A landscape(?) sketched in pencil on the verso.
Signed with initials and dated M. S. 1909 at the lower right.
The old mount embossed with the artist’s circular monogram.
262 x 216 mm. (10 3/8 x 8 1/2 in.) [sheet]
A painted portrait by Max Seliger of what may be the same boy, holding a toy train, was exhibited in Leipzig in 1911, while a related drawing of a seated young girl drawing, also dated 1910, recently appeared on the art market in Germany.

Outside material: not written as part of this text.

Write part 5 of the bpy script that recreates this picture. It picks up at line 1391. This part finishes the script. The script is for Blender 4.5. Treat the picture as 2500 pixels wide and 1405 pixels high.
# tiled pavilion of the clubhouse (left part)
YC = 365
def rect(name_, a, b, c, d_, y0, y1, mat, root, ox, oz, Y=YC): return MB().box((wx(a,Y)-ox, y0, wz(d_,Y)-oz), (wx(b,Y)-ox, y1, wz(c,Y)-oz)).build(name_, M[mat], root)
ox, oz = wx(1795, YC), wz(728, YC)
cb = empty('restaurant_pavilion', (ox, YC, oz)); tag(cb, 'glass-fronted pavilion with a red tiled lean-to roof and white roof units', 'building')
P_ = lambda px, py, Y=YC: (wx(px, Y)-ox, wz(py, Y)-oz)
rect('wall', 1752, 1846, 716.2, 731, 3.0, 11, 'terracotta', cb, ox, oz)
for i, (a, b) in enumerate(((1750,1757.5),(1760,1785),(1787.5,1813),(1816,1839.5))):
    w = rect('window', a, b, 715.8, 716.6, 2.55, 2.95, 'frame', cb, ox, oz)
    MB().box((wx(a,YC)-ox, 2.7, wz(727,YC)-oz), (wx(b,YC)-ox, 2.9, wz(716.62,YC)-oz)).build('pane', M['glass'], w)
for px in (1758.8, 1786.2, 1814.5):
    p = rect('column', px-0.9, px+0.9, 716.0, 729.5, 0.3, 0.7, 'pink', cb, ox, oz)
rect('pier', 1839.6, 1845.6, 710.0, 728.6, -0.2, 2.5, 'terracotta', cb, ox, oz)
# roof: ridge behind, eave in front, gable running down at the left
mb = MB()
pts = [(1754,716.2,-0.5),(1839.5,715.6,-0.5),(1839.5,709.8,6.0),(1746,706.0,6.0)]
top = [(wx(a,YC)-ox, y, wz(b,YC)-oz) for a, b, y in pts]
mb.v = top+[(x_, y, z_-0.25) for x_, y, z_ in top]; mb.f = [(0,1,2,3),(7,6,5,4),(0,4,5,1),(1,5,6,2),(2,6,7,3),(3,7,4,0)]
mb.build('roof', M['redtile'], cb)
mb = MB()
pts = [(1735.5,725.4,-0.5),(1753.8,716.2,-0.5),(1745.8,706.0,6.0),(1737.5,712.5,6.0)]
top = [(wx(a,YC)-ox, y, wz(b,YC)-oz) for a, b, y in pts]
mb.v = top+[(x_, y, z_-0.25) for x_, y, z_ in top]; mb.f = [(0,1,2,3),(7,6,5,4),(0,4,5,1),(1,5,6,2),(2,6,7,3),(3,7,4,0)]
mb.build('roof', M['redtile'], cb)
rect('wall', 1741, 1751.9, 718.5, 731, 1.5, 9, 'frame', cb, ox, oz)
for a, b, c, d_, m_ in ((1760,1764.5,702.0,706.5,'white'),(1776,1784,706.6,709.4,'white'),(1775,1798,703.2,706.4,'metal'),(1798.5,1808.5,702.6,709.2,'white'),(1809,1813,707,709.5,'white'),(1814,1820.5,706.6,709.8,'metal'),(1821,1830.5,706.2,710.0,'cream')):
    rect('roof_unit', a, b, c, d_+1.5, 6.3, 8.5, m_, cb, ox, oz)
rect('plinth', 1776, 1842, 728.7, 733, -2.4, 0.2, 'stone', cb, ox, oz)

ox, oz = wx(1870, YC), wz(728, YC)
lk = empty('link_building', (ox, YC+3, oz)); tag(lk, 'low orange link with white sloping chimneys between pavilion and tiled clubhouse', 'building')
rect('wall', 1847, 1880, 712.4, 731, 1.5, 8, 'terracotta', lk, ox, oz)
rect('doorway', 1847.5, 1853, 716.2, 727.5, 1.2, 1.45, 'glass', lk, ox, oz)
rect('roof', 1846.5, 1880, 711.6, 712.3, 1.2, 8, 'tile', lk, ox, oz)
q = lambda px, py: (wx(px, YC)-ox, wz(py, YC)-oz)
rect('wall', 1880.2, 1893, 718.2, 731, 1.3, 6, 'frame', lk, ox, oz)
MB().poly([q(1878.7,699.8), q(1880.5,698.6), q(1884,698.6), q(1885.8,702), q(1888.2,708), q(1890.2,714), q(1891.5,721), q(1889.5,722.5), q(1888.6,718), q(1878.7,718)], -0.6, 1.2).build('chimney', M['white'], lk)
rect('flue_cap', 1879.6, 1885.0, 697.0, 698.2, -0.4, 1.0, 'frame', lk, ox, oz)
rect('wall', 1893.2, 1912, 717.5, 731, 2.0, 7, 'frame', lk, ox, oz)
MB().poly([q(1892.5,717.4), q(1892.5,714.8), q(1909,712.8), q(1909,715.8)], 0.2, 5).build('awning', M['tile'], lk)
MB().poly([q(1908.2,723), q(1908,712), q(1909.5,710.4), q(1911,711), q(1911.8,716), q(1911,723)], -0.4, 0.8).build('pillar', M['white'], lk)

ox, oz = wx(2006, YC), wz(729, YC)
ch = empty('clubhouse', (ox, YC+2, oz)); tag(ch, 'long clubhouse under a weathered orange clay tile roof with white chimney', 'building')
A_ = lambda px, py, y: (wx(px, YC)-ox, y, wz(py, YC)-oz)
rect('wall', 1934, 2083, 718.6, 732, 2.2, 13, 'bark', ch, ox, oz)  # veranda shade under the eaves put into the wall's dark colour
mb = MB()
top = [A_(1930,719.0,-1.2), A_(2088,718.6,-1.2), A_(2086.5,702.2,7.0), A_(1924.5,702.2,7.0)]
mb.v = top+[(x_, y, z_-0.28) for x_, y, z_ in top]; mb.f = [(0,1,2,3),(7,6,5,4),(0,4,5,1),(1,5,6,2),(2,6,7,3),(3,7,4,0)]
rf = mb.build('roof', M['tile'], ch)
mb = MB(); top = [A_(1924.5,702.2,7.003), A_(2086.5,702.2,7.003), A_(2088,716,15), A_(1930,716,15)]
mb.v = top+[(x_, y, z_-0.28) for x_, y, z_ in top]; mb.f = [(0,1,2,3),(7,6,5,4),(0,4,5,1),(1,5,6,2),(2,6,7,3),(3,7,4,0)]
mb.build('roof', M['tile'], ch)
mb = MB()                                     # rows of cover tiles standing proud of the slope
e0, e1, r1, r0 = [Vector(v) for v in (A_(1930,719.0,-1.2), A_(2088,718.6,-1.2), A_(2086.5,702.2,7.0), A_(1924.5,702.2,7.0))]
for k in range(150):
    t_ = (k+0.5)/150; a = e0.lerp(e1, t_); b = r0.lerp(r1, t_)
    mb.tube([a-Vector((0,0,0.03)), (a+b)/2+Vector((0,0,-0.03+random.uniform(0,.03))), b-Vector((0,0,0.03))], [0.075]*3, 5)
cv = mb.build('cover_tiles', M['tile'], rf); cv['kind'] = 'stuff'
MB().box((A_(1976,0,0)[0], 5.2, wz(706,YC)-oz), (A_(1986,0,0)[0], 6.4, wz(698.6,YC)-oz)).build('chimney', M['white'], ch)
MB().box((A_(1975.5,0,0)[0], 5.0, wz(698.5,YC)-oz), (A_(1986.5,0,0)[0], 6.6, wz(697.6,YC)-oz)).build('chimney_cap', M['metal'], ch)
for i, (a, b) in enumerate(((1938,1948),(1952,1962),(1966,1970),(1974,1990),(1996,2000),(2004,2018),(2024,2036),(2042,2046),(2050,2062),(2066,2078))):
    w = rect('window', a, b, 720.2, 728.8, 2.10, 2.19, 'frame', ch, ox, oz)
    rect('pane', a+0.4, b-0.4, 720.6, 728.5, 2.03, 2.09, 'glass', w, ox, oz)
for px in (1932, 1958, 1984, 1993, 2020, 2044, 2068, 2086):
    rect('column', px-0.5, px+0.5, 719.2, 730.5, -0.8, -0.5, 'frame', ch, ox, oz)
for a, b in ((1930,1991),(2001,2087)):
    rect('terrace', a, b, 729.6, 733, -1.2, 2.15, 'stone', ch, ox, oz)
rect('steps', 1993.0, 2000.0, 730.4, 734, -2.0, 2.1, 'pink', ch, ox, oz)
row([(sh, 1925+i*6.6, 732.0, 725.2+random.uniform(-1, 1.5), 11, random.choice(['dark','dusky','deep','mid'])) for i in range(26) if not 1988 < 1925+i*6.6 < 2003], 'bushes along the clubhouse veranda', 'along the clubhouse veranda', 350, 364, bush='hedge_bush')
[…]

Born in Bublitz in Pomerania (now Bobolice in Poland), Max Seliger was active as a painter, decorator, mosaicist and lithographer. He remains little known outside of Berlin and Leipzig, where he worked for most of his life, and there appear to have been no monographs or exhibitions dedicated to the artist. Early in his career, in 1893, Seliger received the commission for what is probably his best-known work; the decoration of the façade of the German pavilion, the Deutsches Haus, at the World’s Columbian Exposition in Chicago. Another significant public commission he earned was for a series of mural paintings to decorate the former Royal Gymnasium, or school, in the town of Wurzen in Saxony. Seliger also established a particular reputation as a designer of mosaic decorations. These include a series of mosaics painted for the Kaiser Wilhelm Memorial Church in Berlin in 1903-1904, while on a more intimate scale is his mosaic on the tomb of his young nephew Fritz Dernburg in the Berlin cemetery of Grunewald, which was completed in 1895.

A member of the Deutscher Künstlerbund, Seliger also worked as an illustrator and graphic artist, providing a design for the title page of the December 1898 issue of the Kunstgewerbeblatt, depicting Dürer’s Self-Portrait Adored by the Personification of Art. His most significant and influential role, however, seems to have been as a teacher. Between 1901 and his death in 1920 Seliger served as the director of the Königliche Akademie für graphische Kunst and Buchgewerbe (the Royal Academy of Graphic Arts and Printing) in Leipzig, where painting and drawing were taught alongside bookbinding, lettering, typography and printing techniques. In 1920 his book Kunstbetrachtung und Naturgenuss (Viewing Art and Enjoying Nature) was published.

As part of his teaching, Seliger was interested in the relationship between an artist’s handwriting and the way in which he drew, and to this end asked numerous artists of his day to provide him with examples of both their writing and drawing on a single sheet of paper. He eventually amassed a collection of 236 examples, which was posthumously published in 1924 as Handschrift und Zeichnung von Künstlern alter und neuer Zeit (Writings and Drawings by Artists of Old and New Times), and is today in the Altona Museum in Hamburg.

Among the relatively few works by Max Seliger in public collections are ten drawings for the mosaics of the Kaiser Wilhelm Memorial Church, in the Kunstbibliothek in Berlin, and a group of landscapes, urban views and portraits acquired by the Stadtgeschichtliche Museum in Leipzig from the collection of local collector Armin Hüchelheim. Individual drawings by the artist are in the National Gallery of Art in Washington, D.C., and elsewhere.